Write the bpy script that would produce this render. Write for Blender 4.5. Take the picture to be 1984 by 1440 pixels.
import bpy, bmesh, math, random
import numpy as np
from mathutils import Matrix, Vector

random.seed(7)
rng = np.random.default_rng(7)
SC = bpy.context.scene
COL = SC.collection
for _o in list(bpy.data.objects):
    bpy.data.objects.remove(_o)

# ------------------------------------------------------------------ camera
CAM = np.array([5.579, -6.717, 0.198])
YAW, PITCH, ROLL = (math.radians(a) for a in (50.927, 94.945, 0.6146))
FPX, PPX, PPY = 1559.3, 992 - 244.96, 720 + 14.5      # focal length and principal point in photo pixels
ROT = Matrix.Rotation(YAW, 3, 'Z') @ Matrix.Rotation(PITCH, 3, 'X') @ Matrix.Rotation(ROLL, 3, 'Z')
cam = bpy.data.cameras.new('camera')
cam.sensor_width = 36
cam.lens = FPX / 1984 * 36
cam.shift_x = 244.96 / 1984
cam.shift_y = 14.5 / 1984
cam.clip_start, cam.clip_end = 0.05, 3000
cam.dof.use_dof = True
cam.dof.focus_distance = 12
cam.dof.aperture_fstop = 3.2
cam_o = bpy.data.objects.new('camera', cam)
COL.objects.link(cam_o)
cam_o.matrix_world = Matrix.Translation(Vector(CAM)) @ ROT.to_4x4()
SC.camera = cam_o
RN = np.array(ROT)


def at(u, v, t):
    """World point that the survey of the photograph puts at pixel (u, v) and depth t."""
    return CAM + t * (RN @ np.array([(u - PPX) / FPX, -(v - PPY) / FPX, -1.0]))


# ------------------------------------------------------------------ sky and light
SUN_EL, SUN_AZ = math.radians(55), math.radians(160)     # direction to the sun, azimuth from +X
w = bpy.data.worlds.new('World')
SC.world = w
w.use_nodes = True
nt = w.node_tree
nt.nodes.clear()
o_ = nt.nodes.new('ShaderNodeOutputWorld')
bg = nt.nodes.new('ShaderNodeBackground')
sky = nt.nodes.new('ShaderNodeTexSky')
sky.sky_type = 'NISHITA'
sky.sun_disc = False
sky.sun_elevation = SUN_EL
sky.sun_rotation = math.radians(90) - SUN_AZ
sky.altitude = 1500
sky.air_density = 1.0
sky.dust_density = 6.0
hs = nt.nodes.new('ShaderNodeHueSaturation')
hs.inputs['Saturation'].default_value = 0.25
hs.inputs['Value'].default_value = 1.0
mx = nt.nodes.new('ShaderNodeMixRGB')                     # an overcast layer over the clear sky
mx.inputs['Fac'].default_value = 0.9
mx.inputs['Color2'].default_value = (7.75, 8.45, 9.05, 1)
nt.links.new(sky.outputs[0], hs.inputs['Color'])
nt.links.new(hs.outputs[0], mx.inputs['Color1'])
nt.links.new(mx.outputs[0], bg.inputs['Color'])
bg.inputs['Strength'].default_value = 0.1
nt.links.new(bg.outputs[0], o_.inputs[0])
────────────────
§ **REQUIRED TASK**:
Please transcribe, exactly and with nothing added, the lines from the first line of the material above through the line that contains "from mathutils import Matrix, Vector".

§ **RIGHT ANSWER**:
Write the bpy script that would produce this render. Write for Blender 4.5. Take the picture to be 1984 by 1440 pixels.
import bpy, bmesh, math, random
import numpy as np
from mathutils import Matrix, Vector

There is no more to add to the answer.